What to expect: bare feet or soft shoes, comfortable clothing that allows full movement, and an atmosphere that’s generally more relaxed than a ballet class. Modern classes emphasize body awareness and quality of movement over achieving specific shapes. You’ll be encouraged to feel the movement rather than simply copy it.
The physical demands are real — modern dance requires strength, flexibility, coordination, and stamina. But most classes welcome beginners, and the emphasis on natural movement makes it accessible to adult bodies that might struggle with ballet’s extreme positions.
Modern dance isn’t about looking pretty. It’s about moving honestly — and discovering what your body can say when you give it permission to speak.
Frequently Asked Questions
How is modern dance different from ballet?
Ballet follows codified positions, turned-out legs, pointed feet, and vertical alignment. Modern dance rejects many of these rules — it uses parallel feet, floor work, gravity and weight, contraction and release, and natural body alignment. Ballet aims for ethereal grace; modern dance embraces the body's full range, including the raw and earthbound.

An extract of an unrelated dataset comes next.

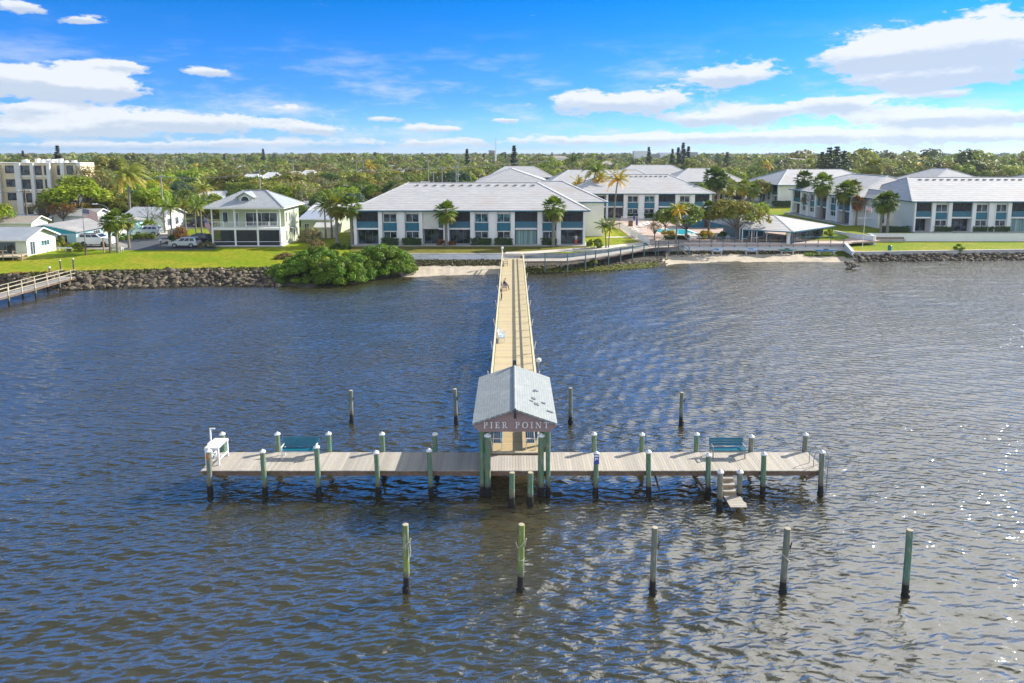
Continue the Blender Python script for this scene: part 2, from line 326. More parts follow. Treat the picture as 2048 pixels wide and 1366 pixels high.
# piling: green treated timber, grey-brown streaks, tide band below half a metre
def pilemat(name, ca, cb_, cc, tide=.55):
    m, nt, bs = nodes(name); g = N(nt, 'ShaderNodeNewGeometry').outputs['Position']; s = N(nt, 'ShaderNodeSeparateXYZ'); L(nt, g, s.inputs[0])
    mpn = N(nt, 'ShaderNodeMapping'); mpn.inputs['Scale'].default_value = (5, 5, .9); L(nt, g, mpn.inputs[0])
    col = mixc(nt, ramp(nt, noise(nt, 1.1, 4, .6, mpn.outputs[0]), .4, .62), ca, cb_); col = mixc(nt, ramp(nt, noise(nt, 2.7, 4, .6, mpn.outputs[0]), .5, .7), col, cc)
    wob = math_(nt, 'ADD', s.outputs[2], math_(nt, 'MULTIPLY', math_(nt, 'SUBTRACT', noise(nt, 3., 4, .6, g), .5), .35))
    col = mixc(nt, ramp(nt, wob, tide + .25, tide + .03), col, (.13, .12, .09)); col = mixc(nt, ramp(nt, wob, tide, tide - .06), col, (.018, .016, .013))
    L(nt, col, bs.inputs['Base Color']); bs.inputs['Roughness'].default_value = .85; bump(nt, bs, noise(nt, 5., 4, .7, mpn.outputs[0]), .5, .02); M[name] = m
pilemat('pile', (.09, .20, .13), (.16, .20, .10), (.30, .29, .23)); pilemat('pile_grey', (.14, .17, .13), (.20, .19, .13), (.34, .31, .26), .62); pilemat('pile_moss', (.20, .26, .035), (.13, .18, .09), (.42, .41, .33), .75)
# ground: mown grass with dry patches, worn soil further back
m, nt, bs = nodes('grass'); v = coords(nt)
g1 = mixc(nt, ramp(nt, noise(nt, .16, 5, .6, v), .38, .64), (.20, .275, .006), (.34, .30, .025)); g1 = mixc(nt, ramp(nt, noise(nt, 1.6, 5, .7, v), .40, .66), g1, (.14, .20, .004))
g1 = mixc(nt, ramp(nt, noise(nt, .33, 5, .6, v), .6, .78), g1, (.42, .33, .08)); L(nt, g1, bs.inputs['Base Color']); bs.inputs['Roughness'].default_value = .9; bs.inputs['Specular IOR Level'].default_value = .1; bump(nt, bs, noise(nt, 7., 4, .8, v), .6, .08); M['grass'] = m
m, nt, bs = nodes('wild_ground'); v = coords(nt)
g1 = mixc(nt, ramp(nt, noise(nt, .05, 5, .6, v), .4, .6), (.06, .09, .02), (.13, .12, .05)); g1 = mixc(nt, ramp(nt, noise(nt, .6, 5, .7, v), .4, .66), g1, (.05, .07, .018))
L(nt, g1, bs.inputs['Base Color']); bs.inputs['Roughness'].default_value = .95; bump(nt, bs, noise(nt, 1., 4, .8, v), .6, .4); M['wild_ground'] = m
m, nt, bs = nodes('weeds'); v = coords(nt)
g1 = mixc(nt, ramp(nt, noise(nt, 1.2, 5, .6, v), .4, .6), (.16, .20, .02), (.30, .28, .07)); g1 = mixc(nt, ramp(nt, noise(nt, 2.6, 5, .7, v), .48, .62), g1, (.10, .08, .05))
L(nt, g1, bs.inputs['Base Color']); bs.inputs['Roughness'].default_value = .95; bump(nt, bs, noise(nt, 6., 4, .8, v), .8, .15); M['weeds'] = m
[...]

Who invented modern dance?
No single person invented it. Isadora Duncan (1877-1927) rejected ballet's constraints in favor of free, natural movement. Ruth St. Denis and Ted Shawn founded the Denishawn school. Martha Graham developed her contraction-and-release technique. Merce Cunningham introduced chance and separated dance from music. Each contributed to the form's evolution.
Do you need dance training to try modern dance?
No prior training is needed for beginner classes. Modern dance is actually more accessible than ballet for adult beginners because it doesn't require the extreme flexibility and turnout that ballet demands. Classes focus on body awareness, movement quality, and expression rather than achieving specific positions.